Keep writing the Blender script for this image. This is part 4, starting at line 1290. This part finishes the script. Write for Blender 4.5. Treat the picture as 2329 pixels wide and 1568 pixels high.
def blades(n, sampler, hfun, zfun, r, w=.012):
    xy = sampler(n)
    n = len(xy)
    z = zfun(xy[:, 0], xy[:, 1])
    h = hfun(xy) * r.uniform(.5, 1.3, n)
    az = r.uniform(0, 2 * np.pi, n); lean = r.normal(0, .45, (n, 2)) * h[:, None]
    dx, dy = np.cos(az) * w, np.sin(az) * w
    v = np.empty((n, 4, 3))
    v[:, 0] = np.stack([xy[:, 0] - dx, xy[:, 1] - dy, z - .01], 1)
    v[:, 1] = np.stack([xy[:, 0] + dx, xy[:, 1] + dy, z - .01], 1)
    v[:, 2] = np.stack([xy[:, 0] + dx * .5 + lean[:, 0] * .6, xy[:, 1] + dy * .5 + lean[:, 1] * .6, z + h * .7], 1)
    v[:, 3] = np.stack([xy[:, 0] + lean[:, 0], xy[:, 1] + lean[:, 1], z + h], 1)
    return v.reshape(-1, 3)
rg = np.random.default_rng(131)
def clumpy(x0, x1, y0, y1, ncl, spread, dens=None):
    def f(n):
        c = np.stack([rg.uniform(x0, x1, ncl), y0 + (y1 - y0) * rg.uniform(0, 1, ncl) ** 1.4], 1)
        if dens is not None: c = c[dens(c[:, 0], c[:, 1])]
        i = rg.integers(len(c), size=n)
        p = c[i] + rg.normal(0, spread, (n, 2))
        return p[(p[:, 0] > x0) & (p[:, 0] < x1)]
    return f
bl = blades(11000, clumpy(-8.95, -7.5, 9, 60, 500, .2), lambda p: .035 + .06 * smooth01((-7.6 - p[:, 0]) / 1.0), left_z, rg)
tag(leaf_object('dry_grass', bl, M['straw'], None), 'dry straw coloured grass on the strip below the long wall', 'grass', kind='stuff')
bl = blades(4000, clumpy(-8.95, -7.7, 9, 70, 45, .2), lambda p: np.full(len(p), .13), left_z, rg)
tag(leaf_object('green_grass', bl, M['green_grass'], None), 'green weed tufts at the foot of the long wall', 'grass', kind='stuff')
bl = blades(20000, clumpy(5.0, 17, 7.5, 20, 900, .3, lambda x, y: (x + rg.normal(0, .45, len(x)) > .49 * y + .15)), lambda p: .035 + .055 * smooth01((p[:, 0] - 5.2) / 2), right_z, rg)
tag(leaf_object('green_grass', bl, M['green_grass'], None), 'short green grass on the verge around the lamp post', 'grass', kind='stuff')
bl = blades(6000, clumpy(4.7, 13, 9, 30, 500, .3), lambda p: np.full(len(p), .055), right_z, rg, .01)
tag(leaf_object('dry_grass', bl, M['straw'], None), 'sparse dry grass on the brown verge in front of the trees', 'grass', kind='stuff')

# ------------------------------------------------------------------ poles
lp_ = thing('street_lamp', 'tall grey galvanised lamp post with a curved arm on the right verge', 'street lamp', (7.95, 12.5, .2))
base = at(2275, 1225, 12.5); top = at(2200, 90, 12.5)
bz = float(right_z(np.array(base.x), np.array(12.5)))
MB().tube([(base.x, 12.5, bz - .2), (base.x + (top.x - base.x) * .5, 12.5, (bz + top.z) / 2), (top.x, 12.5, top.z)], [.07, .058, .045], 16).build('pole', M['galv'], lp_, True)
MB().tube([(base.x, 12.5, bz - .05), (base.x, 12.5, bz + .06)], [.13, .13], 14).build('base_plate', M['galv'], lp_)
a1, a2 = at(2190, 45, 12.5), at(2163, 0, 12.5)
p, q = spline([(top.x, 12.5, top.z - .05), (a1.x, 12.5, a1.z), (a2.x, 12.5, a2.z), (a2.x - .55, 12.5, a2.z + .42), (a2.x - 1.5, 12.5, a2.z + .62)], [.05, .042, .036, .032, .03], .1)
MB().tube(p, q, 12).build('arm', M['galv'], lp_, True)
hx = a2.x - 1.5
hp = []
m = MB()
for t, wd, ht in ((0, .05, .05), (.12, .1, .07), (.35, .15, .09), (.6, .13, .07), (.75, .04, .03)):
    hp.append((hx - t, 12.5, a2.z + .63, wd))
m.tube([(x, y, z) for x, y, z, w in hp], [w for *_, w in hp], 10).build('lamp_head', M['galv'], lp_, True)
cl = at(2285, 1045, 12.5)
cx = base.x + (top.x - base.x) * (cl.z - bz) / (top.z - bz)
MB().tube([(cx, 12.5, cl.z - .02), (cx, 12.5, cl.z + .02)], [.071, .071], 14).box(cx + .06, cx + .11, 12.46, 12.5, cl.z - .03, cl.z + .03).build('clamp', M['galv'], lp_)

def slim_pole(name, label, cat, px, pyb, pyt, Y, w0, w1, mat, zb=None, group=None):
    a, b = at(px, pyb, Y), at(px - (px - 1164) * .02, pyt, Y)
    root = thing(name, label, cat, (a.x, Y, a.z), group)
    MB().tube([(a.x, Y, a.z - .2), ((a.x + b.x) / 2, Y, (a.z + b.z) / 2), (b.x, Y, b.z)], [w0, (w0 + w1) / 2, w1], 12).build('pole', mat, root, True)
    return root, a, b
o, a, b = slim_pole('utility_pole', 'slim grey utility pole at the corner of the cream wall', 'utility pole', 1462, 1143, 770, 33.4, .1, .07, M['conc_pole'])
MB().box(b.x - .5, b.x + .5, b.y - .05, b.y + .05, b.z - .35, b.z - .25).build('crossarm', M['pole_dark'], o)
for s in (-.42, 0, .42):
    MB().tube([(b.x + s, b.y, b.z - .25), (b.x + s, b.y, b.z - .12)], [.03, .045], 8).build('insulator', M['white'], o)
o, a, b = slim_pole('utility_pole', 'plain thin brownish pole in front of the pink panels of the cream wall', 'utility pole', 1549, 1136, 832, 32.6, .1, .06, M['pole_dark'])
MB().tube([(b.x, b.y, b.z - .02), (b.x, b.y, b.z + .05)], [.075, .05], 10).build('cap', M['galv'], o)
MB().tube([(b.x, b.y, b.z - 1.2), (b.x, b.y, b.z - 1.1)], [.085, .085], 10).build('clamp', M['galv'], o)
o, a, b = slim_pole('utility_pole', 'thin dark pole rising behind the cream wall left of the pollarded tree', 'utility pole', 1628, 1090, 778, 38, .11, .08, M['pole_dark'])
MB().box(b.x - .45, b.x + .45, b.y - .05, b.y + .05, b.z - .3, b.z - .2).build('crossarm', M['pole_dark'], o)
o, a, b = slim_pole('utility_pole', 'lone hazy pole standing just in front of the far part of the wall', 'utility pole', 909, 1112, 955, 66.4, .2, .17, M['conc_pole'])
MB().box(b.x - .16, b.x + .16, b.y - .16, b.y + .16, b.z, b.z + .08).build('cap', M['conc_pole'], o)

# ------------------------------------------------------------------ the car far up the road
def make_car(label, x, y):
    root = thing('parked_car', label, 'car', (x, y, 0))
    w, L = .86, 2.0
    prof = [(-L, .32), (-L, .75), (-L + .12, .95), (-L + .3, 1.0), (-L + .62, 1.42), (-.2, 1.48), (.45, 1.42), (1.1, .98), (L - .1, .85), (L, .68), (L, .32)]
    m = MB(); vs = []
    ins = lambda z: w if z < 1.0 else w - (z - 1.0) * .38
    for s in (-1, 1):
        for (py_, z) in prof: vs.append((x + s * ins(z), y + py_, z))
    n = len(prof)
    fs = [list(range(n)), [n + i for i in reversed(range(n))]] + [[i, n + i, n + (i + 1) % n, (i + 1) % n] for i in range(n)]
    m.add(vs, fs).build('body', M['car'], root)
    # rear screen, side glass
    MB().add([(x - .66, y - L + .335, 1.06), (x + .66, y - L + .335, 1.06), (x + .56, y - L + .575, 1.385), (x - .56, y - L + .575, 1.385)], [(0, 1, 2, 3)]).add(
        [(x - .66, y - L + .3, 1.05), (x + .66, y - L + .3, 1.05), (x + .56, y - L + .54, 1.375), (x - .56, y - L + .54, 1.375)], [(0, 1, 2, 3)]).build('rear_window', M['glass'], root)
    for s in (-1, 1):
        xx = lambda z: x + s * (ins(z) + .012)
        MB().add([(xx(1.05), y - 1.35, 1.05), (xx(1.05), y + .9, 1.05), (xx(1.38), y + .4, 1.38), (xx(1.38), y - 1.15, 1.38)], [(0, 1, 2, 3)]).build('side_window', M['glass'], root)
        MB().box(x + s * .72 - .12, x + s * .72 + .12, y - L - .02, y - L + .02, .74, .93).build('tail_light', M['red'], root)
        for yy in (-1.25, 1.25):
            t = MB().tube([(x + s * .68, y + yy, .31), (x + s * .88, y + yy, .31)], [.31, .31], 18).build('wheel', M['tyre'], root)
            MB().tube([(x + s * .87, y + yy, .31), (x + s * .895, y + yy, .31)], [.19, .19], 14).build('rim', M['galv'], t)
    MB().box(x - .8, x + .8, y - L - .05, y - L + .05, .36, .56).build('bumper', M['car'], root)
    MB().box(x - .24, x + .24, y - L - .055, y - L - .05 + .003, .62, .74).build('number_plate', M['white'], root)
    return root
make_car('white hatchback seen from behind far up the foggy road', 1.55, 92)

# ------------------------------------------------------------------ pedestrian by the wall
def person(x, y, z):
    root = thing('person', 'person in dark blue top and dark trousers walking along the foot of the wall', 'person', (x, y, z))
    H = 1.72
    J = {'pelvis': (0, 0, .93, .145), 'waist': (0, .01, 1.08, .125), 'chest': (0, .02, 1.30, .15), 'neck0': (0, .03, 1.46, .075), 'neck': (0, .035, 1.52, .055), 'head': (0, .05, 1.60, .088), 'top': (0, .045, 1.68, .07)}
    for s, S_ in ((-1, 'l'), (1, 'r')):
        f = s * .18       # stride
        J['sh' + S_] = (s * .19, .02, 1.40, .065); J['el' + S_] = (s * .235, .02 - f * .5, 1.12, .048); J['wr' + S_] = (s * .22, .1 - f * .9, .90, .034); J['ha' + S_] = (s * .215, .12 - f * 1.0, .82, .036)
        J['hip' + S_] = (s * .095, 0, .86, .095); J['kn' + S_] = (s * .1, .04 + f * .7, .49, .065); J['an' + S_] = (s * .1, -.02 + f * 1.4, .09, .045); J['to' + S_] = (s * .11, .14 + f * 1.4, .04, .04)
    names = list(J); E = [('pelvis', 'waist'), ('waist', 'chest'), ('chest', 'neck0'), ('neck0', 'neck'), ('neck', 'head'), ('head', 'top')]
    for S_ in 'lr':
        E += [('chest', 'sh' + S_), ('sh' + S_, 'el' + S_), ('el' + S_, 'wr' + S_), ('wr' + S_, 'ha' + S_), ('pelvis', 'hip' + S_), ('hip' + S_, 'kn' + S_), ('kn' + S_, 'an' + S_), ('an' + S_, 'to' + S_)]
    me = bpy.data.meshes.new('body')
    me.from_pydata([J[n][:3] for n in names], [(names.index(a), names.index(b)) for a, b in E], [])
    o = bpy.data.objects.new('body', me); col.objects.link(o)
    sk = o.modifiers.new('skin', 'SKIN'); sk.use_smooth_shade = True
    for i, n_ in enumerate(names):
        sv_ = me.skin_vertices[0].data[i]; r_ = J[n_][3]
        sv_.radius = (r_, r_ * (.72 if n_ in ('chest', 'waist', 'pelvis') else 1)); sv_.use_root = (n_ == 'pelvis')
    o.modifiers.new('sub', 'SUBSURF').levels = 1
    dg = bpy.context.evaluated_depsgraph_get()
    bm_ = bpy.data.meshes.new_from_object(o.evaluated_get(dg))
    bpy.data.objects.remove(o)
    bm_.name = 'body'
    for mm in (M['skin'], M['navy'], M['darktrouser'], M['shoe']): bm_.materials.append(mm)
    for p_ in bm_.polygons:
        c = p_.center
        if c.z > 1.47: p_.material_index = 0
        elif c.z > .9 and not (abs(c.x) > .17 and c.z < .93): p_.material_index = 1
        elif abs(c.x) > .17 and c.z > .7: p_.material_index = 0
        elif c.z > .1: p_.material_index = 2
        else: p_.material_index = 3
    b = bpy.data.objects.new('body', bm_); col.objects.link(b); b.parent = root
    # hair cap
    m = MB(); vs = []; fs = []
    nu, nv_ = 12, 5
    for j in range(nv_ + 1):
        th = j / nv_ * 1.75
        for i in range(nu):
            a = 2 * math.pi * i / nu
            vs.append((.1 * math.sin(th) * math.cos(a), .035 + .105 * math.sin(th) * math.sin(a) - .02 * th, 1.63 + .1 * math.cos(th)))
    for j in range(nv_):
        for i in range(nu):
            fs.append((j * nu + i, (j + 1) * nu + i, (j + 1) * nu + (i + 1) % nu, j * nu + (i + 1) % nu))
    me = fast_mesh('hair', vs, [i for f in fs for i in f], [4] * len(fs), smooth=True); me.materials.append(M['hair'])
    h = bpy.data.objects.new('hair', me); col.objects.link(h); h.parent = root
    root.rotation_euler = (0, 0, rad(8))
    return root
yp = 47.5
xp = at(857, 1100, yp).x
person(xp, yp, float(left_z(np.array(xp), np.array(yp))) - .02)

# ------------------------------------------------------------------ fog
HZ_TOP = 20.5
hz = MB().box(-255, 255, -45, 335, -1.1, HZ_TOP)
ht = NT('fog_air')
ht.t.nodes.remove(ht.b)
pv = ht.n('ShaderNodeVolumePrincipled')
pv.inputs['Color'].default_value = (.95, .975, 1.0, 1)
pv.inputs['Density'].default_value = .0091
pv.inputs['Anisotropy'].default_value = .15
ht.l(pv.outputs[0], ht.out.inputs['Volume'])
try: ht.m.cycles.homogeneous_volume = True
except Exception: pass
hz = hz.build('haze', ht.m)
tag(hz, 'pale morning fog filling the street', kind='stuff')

****************************************

## Exercise aim
Pick each line holding the word "part" out of the data and copy it.

## Final result
Keep writing the Blender script for this image. This is part 4, starting at line 1290. This part finishes the script. Write for Blender 4.5. Treat the picture as 2329 pixels wide and 1568 pixels high.
o, a, b = slim_pole('utility_pole', 'lone hazy pole standing just in front of the far part of the wall', 'utility pole', 909, 1112, 955, 66.4, .2, .17, M['conc_pole'])